GUSTAVE COURBET (1819-1877)
Les Dents du Midi (3,114 m to 3,257 m -10,216 ft to10,685 ft)
Switzerland
1. Grand panorama des Alpes, 1877, The Cleveland Museum of Art
2. Panorama des Alpes, 1876, Musée d'Art et d'Histoire, Genève
The painter
Jean Désiré Gustave Courbet was a French painter who led the Realist movement in 19th-century French painting. Committed to painting only what he could see, he rejected academic convention and the Romanticism of the previous generation of visual artists. His independence set an example that was important to later artists, such as the Impressionists and the Cubists. Courbet occupies an important place in 19th-century French painting as an innovator and as an artist willing to make bold social statements through his work.

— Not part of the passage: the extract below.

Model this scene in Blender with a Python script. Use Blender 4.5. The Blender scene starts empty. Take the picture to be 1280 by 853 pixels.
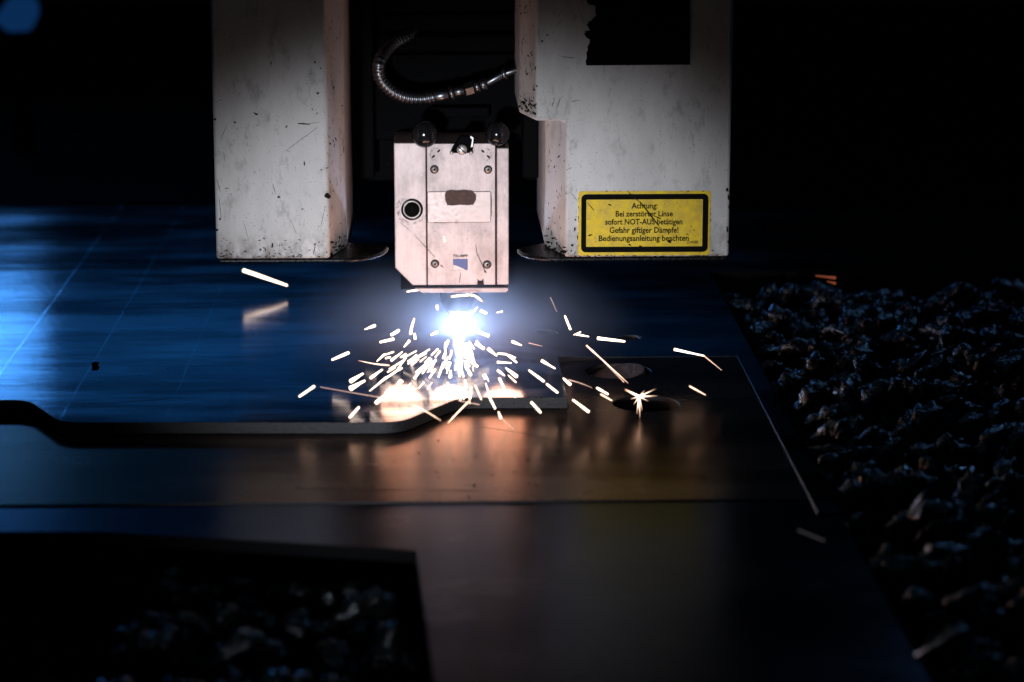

Courbet's paintings of the late 1840s and early 1850s brought him his first recognition. They challenged convention by depicting unidealized peasants and workers, often on a grand scale traditionally reserved for paintings of religious or historical subjects. Courbet's subsequent paintings were mostly of a less overtly political character: landscapes, seascapes, hunting scenes, nudes and still lifes. He was imprisoned for six months in 1871 for his involvement with the Paris Commune, and lived in exile in Switzerland from 1873 until his death.

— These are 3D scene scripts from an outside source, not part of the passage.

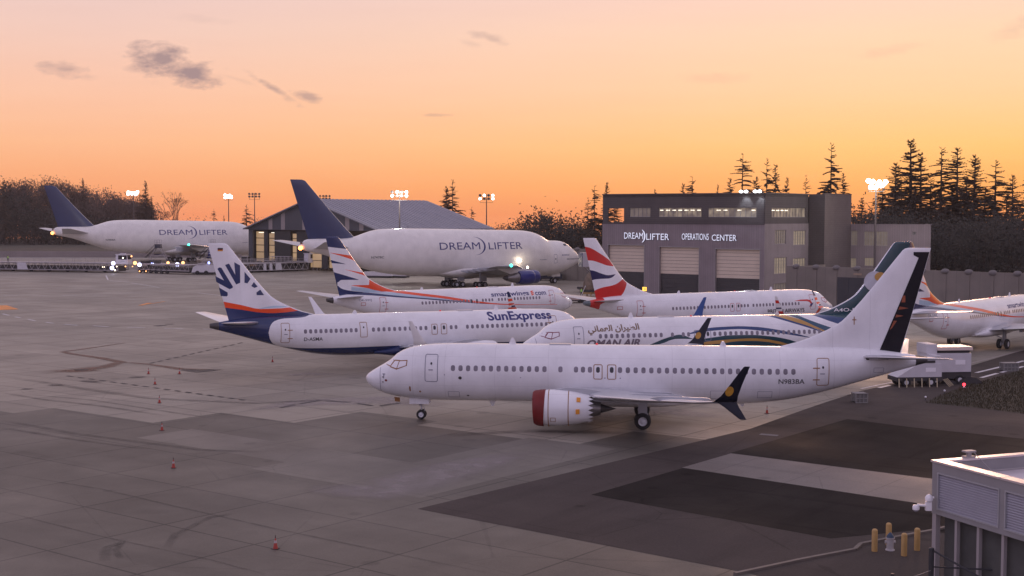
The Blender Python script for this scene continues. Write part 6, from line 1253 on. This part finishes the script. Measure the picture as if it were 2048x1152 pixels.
v = at(636, 538, 356); t = empty('work_platform', (v.x, v.y, gz(356)), 0, 'railed work platform carrying three workers in green vests', 'platform'); MB().box(-1.3, 1.3, -.8, .8, 2.45, 2.6).bar((-1.2, -.7, 0), (-1.2, -.7, 2.45), .06).bar((1.2, -.7, 0), (1.2, -.7, 2.45), .06).bar((-1.2, .7, 0), (-1.2, .7, 2.45), .06).bar((1.2, .7, 0), (1.2, .7, 2.45), .06).bar((-1.2, -.75, 3.5), (1.2, -.75, 3.5), .03).build('platform_frame', M_gal, t)

# ---------------------------------------------------------------- trees
M_bark = mat('bark', (.05, .036, .028), .9, var=.3, vs=.8); M_needle = mat('needle_foliage', (.08, .06, .04), .9, var=.4, vs=.5); M_needle2 = mat('dry_needle_foliage', (.1, .066, .044), .9, var=.4, vs=.5); M_twig = mat('bare_twigs', (.1, .066, .052), .9, var=.35, vs=.3); M_leafd = mat('dark_broadleaf', (.03, .027, .02), .9, var=.4, vs=.3)
def conifer_mesh(seed, n_w=34, wid=.2, gap=.25, droop=.35, bare=.12):
    # unit height; trunk and crown; every bough is a tapering spray with drooping side twigs
    r = random.Random(seed); tk = MB(); lean = r.uniform(-.012, .012); tk.bar((0, 0, 0), (lean, 0, .97), .012, .0012, 7)
    cr = MB(); side = r.uniform(0, 6.28)
    for i in range(int(n_w*1.15)):
        for k in range(r.randint(4, 7)):
            t = bare+(1-bare)*(i+r.random())/(n_w*1.15)
            if t > .99: continue
            a = r.uniform(0, 2*math.pi); env = wid*1.75*((1-t)**.9)*(.8+.2*math.cos(a-side))*(.55 if t < bare+.08 else 1)
            if r.random() < gap*.3: continue
            L = env*r.choice((r.uniform(.35, .7), r.uniform(.6, 1.05)))+.006; ca, sa = math.cos(a), math.sin(a); up = r.uniform(-.05, .3)*(1+t); px = lean*t
            m = max(3, int(L/.011)); last = None
            for j in range(m+1):
                u = j/m; d = L*u; z = t+d*up-droop*(1-.5*t)*d*u*1.3+(.012*u**3); q = Vector((px+ca*d, sa*d, z))
                if last is not None and u > .1:
                    h = .0125*(1.2-u)*(.35+.65*math.sqrt(1-t)); cr.add([last, q, q-Vector((0, 0, h)), last-Vector((0, 0, h*1.15))], [(0, 1, 2, 3)])
                    for s_ in (-1, 1, -1, 1):
                        if r.random() < .8:
                            g = a+s_*r.uniform(.5, 1.1); l2 = (.1+.32*(1-u))*L*r.uniform(.5, 1.1)+.004; w = .0066*(.4+.6*math.sqrt(1-t)); e = q+Vector((math.cos(g)*l2, math.sin(g)*l2, -l2*r.uniform(.05, .45)))
                            cr.add([q+Vector((0, 0, w*.6)), e, q-Vector((0, 0, w*1.6))], [(0, 1, 2)]); n_ = Vector((-math.sin(g), math.cos(g), 0))*w; cr.add([q-n_, q+n_, e], [(0, 1, 2)])
                last = q
    return tk, cr
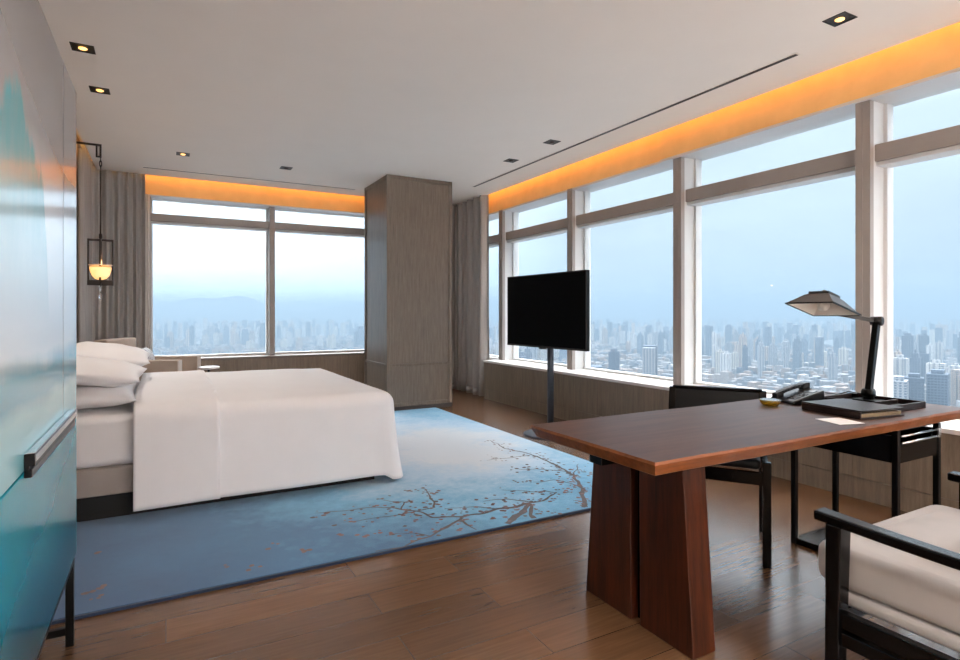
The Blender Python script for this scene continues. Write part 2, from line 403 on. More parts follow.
# ------------------------------------------------------------------ ceiling fittings
def make_downlight(name, label, lit):
    t = thing(name, label, 'downlight', (0,0,0), 'recessed ceiling downlights')
    f = MB()
    a, b = .066, .058
    f.box(-a, a, -a, -b, -.004, .0).box(-a, a, b, a, -.004, .0).box(-a, -b, -b, b, -.004, .0).box(b, a, -b, b, -.004, .0)
    f.build('trim_frame', M['blackmetal'], t, local=True)
    MB().box(-b, b, -b, b, -.0015, 0).build('recess', M['blackmetal'], t, local=True)
    MB().lathe([(.026, -.002), (.026, -.005), (.018, -.010), (0, -.012)], (0,0,0), 20).build('lamp', M['lampglow'] if lit else M['bronze'], t, local=True)
    return t
spots = [((-.481, 4.57), 1, 'square downlight over the bed pillows, nearer the teal cabinet'),
         ((-.455, 5.37), 1, 'square bright downlight over the far half of the bed head'),
         ((.164, 7.09), 1, 'small dim amber downlight above the beige armchair and back curtain'),
         ((1.27, 7.17), 0, 'unlit dark downlight between the slot vent and the foot of the bed'),
         ((3.47, 5.575), 0, 'unlit downlight beside the long ceiling slot, nearest the column'),
         ((3.46, 4.77), 0, 'unlit downlight close beside the middle of the long ceiling slot'),
         ((3.515, 1.95), 1, 'large lit downlight in the ceiling above the desk lamp')]
base = {}
for (x, y), lit, lab in spots:
    if lit not in base:
        base[lit] = o = make_downlight('downlight', lab, lit); o.location = (x, y, H)
    else: o = dup(base[lit], (x, y, H), 0, lab)
def slot(name, label, x0, x1, y0, y1):
    t = thing(name, label, 'air vent', ((x0+x1)/2, (y0+y1)/2, H))
    MB().box(x0, x1, y0, y1, H-.003, H).build('slot_opening', M['blackmetal'], t)
    fr = MB(); e = .006
    fr.box(x0-e, x0, y0-e, y1+e, H-.005, H).box(x1, x1+e, y0-e, y1+e, H-.005, H).box(x0, x1, y0-e, y0, H-.005, H).box(x0, x1, y1, y1+e, H-.005, H)
    fr.build('edge_trim', M['ceiling'], t)
slot('linear_vent', 'long black slot vent running along the ceiling beside the window wall', 3.715, 3.755, 2.35, 6.98)
slot('linear_vent', 'thin short black slot vent in the ceiling before the back window', -.24, 2.35, 7.925, 7.965)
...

Courbet painted a few mountains in his life : the Juras mountains around Ornans ( France) and a few mountains in Switzerland during his exil; Like many painters of the 19th Century, Courbet didn't name the mountain he painted; he liked to give a description of the general atmosphere rather than a precise geographical location. The painting "Grand panorama des Alpes" which includes the Dents du Midi mountain, is among the latest paintings he did, during the year he died. An other one shown here is anterior one year and is is kept in, Geneva in the MAH (Museum of Art and History).
"I am fifty years old and I have always lived in freedom; let me end my life free; when I am dead let this be said of me: 'He belonged to no school, to no church, to no institution, to no academy, least of all to any régime except the régime of liberty."